How a 40-mile border wall changed San Diego — and Mexico

To understand what the area between San Diego and Mexico once was like in the 1980s there is book by Joseph Wambaugh that tells the true story. It is Lines and Shadows written and published by Wambaugh in 1984.

Back then the area was a crime infested desert that was safe for no one, most of all not safe for Mexicans entering the U.S. illegally. Most of the illegals were simply seeking gainful employment but they were preyed upon by criminals from both sides of the border.

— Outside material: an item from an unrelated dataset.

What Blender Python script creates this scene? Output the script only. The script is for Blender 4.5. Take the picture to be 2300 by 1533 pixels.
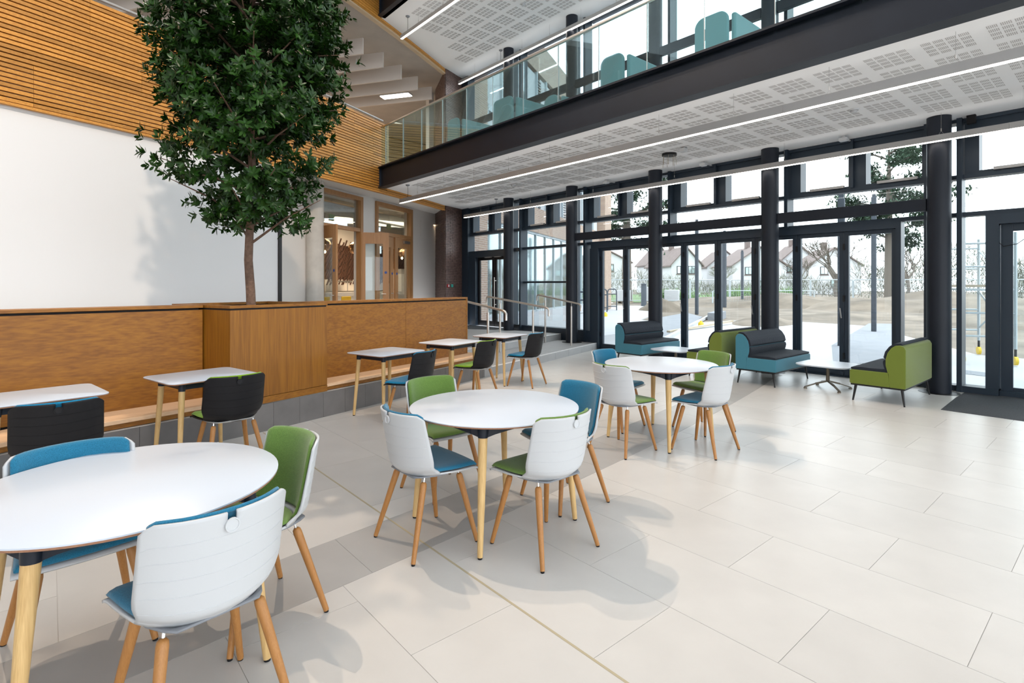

Wambaugh’s book details how a group of San Diego police officers called the Border Crime Task Force were sent to patrol the area between San Diego and Mexico. Their mission was not to apprehend the thousands of illegal aliens slipping into the United States; that was the job of the U.S. Border Patrol. The Border Patrol did apprehend illiegals, so many that one-third of total illegals caught by the Border Patrol anywhere came from South of San Diego. The cops’ mission was to stop the ruthless bandits who preyed on these Mexican illegals — relentlessly robbing, raping, and murdering defenseless men, women, and children.

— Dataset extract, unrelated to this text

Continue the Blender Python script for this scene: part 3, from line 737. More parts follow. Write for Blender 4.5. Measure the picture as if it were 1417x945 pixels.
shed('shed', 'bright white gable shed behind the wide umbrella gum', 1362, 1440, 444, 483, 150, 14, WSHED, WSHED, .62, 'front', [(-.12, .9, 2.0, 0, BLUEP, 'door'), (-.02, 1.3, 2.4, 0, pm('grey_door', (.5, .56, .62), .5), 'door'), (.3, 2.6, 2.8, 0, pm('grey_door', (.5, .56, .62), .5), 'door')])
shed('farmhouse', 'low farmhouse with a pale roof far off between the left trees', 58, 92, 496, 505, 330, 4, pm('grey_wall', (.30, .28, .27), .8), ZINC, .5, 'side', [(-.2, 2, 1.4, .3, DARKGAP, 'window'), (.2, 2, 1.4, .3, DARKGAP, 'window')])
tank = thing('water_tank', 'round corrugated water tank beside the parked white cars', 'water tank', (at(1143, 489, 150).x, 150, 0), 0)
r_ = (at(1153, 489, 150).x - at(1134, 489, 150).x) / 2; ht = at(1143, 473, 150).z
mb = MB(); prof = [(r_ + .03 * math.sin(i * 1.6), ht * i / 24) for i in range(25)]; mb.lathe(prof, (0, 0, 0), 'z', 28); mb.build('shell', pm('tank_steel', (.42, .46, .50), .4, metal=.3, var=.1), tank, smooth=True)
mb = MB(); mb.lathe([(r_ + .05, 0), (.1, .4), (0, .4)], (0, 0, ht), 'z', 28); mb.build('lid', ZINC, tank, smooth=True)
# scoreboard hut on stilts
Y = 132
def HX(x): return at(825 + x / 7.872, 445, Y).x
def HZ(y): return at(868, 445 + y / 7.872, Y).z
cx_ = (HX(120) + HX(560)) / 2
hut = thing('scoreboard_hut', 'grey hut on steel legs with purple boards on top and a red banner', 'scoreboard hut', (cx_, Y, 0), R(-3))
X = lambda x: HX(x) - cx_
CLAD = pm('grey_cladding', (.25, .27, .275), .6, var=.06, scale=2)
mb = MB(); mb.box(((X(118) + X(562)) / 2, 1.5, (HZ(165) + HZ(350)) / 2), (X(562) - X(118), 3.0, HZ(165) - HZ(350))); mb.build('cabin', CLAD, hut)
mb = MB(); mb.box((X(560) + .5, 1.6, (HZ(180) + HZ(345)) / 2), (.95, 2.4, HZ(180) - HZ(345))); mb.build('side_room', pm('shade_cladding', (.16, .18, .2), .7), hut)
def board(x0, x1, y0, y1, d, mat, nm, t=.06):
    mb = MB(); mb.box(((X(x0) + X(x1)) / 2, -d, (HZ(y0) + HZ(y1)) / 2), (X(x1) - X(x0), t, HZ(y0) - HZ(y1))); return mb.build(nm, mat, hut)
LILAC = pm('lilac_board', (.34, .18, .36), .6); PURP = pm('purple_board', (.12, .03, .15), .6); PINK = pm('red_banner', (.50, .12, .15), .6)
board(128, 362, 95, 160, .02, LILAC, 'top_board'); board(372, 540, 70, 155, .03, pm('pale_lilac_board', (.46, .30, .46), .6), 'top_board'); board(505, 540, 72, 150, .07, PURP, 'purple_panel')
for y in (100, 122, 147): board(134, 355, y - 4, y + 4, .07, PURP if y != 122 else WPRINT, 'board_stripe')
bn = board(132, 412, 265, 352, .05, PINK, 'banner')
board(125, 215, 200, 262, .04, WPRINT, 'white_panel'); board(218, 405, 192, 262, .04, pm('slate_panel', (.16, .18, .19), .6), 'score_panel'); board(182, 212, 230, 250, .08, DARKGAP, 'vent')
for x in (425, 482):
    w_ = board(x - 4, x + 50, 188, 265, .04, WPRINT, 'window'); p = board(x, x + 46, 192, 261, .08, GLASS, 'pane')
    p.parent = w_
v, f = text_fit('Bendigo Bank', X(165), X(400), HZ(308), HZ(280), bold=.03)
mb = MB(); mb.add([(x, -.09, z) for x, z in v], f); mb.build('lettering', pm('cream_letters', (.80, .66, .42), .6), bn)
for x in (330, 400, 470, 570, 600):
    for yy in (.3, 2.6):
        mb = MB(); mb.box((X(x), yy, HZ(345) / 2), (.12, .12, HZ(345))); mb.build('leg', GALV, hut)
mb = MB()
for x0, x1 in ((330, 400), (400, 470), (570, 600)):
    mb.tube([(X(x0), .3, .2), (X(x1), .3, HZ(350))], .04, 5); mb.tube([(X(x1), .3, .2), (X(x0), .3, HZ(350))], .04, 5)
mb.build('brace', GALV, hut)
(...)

In 1991 an astounding change was brought to this region, a change that benefited both the United States and Mexico. This changes especially benefited poor Mexicans, the campesinos. Hardest hit were the ruthless bandits who were forced to go somewhere else to ply their deadly trade.

The Daily Signal has released a video explaining this change, which was a 40-mile long border wall which commenced contstruction in 1991. The wall stopped illegal crossings, but San Diego remains today as the busiest legal crossing between the United States and Mexico.